Rabbi Abraham Isaac Kook teaches, “The order [in which teshuvah, the order in which change happens], is significant. Our individual teshuvah must precede the universal teshuvah of the community.”
First we do the personal introspective work, take a proper accounting of our own actions, take actions to change our own lives, to change our own behaviors. Only then can we take the time to look beyond ourselves as well.
Rav Kook continues, “On Rosh Hashanah our outlook broadens. We yearn for the teshuvah of the Jewish people and the ultimate repair of the entire universe… From the narrow straits of personal limitations, we progress to the wide expanses of universal perfection.”
As we think about our own opportunity to change our behaviors, we also consider how our change affect others and how it can expand to the broader universal opportunity to change.

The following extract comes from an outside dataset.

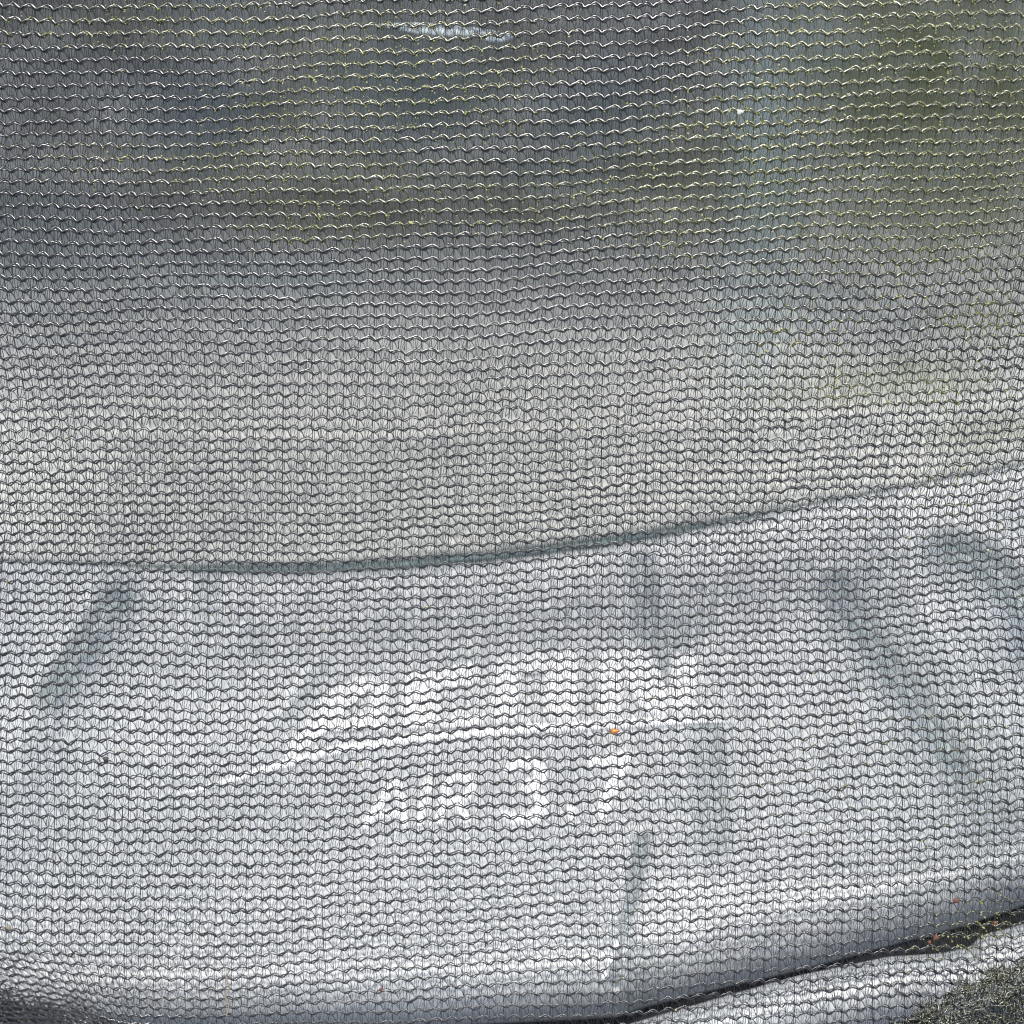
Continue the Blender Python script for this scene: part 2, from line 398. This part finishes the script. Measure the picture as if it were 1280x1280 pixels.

Where do we see stiffness in our community, in our culture, in our world?
In our own actions,
When we share stories that we know are not true
When we are blind to the contributions of others
When we silence diverse opinions.
And in the actions of our world, our culture, and our institutions.
In the sign which reads, “Welcome to Elberta Michigan, First Settlers John and Caroline Greenwood 1855.”
In the monument that calls, Court Square, “a historic hub for business in Montgomery.”
Together we imagine a world in which each of us as individuals has done the work of changing ourselves. Of ridding ourselves of our stiff necks.
In that world, I ride with a group of teenagers into Elberta, Michigan and am greeted by a sign which says, “Welcome to Elberta, Michigan built on the ancestral lands of Council of the Three Fires, the Potawatomi, the Ottawa, and the Ojibwe.”
In that world, I walk into Court Square in Montgomery and see a monument which acknowledges that Court Square was the site of one of the largest slave markets in the American South, where enslaved people were bought and sold. And that Court Square was where Rosa Parks refused to give up her seat on a public bus.
In the coming year may each of us do our part to acknowledge and correct our own stiff necked nature, so that we can build that world together.